March FT-Booth Macroeconomists Survey: GDP, Recession, r*

The FT-Booth Macroeconomist Survey was released today. GDP is slated to grow 2.1% in 2024, q4/q4.

Figure 1: GDP (bold black), CBO projection (blue), Survey of Professional Forecasters (red), FT-Booth median forecast (brown inverted triangle), GDPNow of 3/14 (light blue square), all in bn.Ch.2017$. Source: BEA 2024Q4 2nd release, CBO Budget and Economic Outlook (February), Philadelphia Fed SPF, Booth School, Atlanta Fed (3/14), and author’s calculations.

The median growth rate is 2.1%, with 10% lower/upper bounds at 1.6% and 2.5%. This growth rate is faster than the 1.7% median rate in the February SPF. (I’m apparently more pessimistic than the median, with my point estimate at 1.7%.)

What about recession? The modal response is now pushed to 2026 or later.

Source: Booth School.

The recession start date has yet again been deferred, with modal response moved to 2026 or beyond. In the December survey, 42% indicated a start in 2025Q3 or beyond.

Finally, the respondents weighted in on r*:

Source: Booth School.

The modal response is for r* to between 1%-2%, which is consistent with the estimates shown in this post, and this post. Only 3 people (out of 38) believed r* > 2% (which only the Lubik-Matthes estimate matches).

“Fed will have to keep rates high for longer than markets anticipate, say economists,” in FT highlights other aspects of the survey.

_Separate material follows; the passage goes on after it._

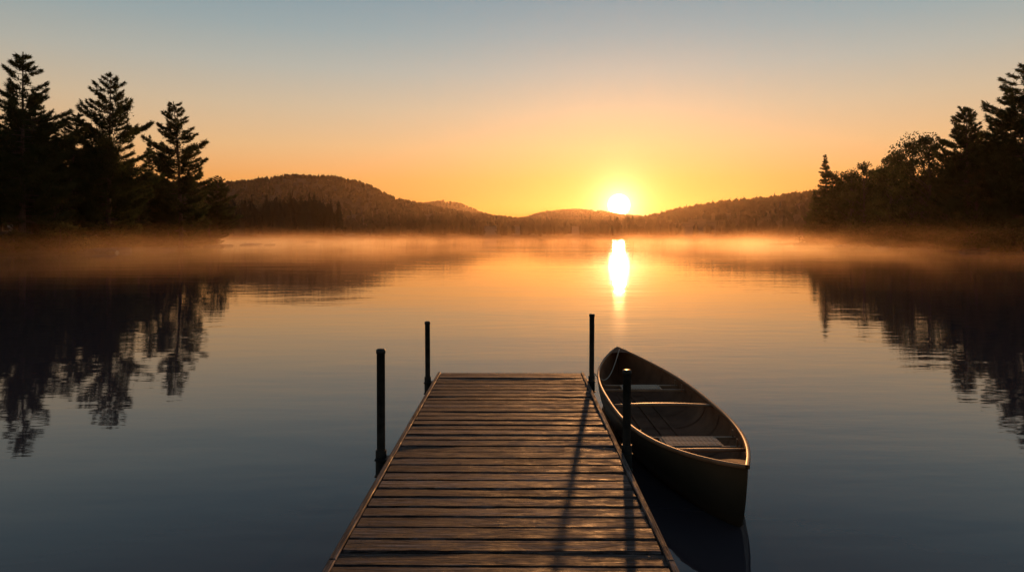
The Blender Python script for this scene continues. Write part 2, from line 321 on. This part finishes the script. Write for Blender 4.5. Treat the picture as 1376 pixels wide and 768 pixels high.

8 thoughts on “March FT-Booth Macroeconomists Survey: GDP, Recession, r*

  1. JohnH

    Kristalina Georgieva, head of the IMF: “We have an obligation to correct what has been most seriously wrong over the last 100 years – the persistence of high economic inequality. IMF research shows that lower income inequality can be associated with higher and more durable growth,” she said.

    “We simply cannot get to the ‘high ambition scenario’ for growth unless we foster a fairer global economy.”

    Interesting, isn’t it, how high interest rates get all the attention when it comes to assigning blame for slow economic growth?

    1. Pgl

      There Jonny.boy goes again telling us recessions foster income equality. Oh wait ..Jon y boy thinks the natural rate is over 5 percent

    2. pgl

      ” isn’t it, how high interest rates get all the attention when it comes to assigning blame for slow economic growth?”

      Can you be more dishonest? After all – many of us noted that Cameron’s fiscal austerity delayed the UK’s recovery from the Great Recession. Now who was it that was Cameron’s fiscal austerity cheerleaders? Oh yea – little two faced Jonny boy.

      1. Menzie Chinn Post author

        JohnH: No, they’re not the same. You can see the list of macro forecasters at the end of the pdf for results, while the survey you linked to has the list of respondents. In other words, you could’ve answered your own question quite easily had you had just a little diligence.

        1. Moses Herzog

          Not to belabor the point, I am actually relatively neutral (no pun intended) on this portion of the argument, but sometimes economists go “on the record” (I believe you have at least once before) even though they do not have to go on the record. Do we know who the three are?? I’m guessing not but happy to be told by anyone that my guess is wrong.